Incorporating this clause into the insurance policy does not affect the terms or duration. The clause only becomes operational when the contract is canceled before the end of the policy term.
For example, an annual auto insurance contract could specify that 25% or $150, out of the total premium of $600, should be retained as the minimum earned premium. Therefore, even if the contract is terminated prematurely, the company keeps $150.
Suppose the $600 premium is paid in monthly installments. Thus, the individual would be required to pay $50 per month. Upon termination, the individual's obligation depends on the months remaining in the contract.
If the contract were canceled after 2 months, the client would receive $450 as he is still obligated to pay $50 more as they have only paid $100 previously.
If the contract were canceled after 3 months, the client would be eligible for a refund of $450 (600 - 150) as they have compensated the company with the minimum earned premium, i.e., $150.

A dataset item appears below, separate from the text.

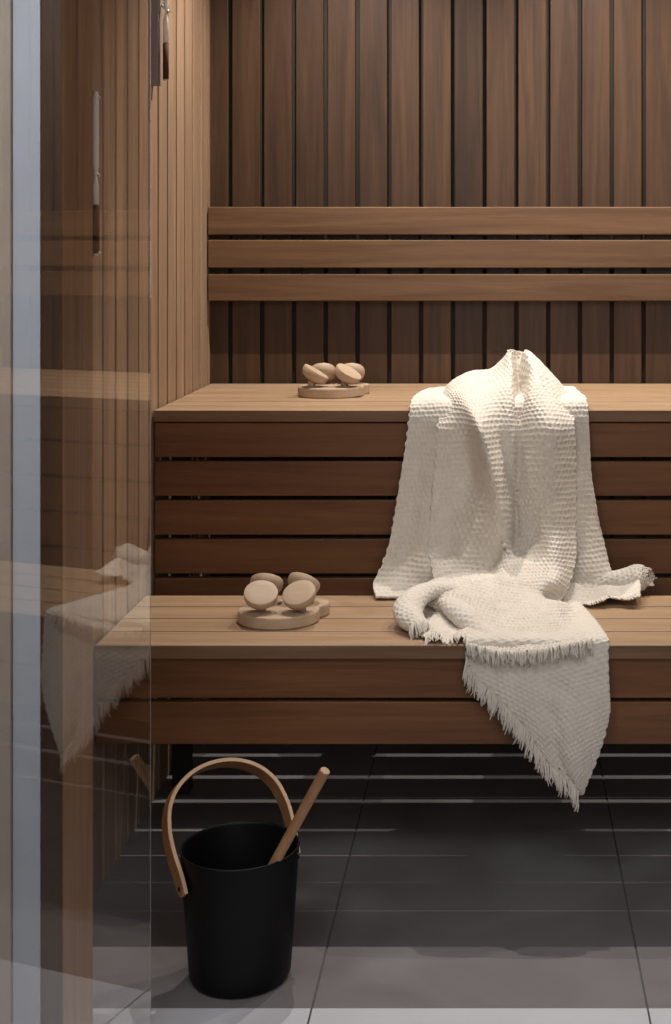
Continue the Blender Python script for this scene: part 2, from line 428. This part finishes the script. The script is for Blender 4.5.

If the contract were canceled after 6 months, the client would have paid the minimum premium already. They have completed their obligation and will only receive a partial refund of $300, which is the unearned amount.
NOTE
Insurance companies commonly include this clause in insurance contracts as it protects them if the client wishes to cancel the contract or the insurance policy is claimed.
Furthermore, each new written policy can cover the minimum costs involved in drafting the policy, such as administrative costs.
The system can also assist them in retaining clients, regardless of whether a client cancels early. The client is thus incentivized to continue with the policy until the minimum premium is paid.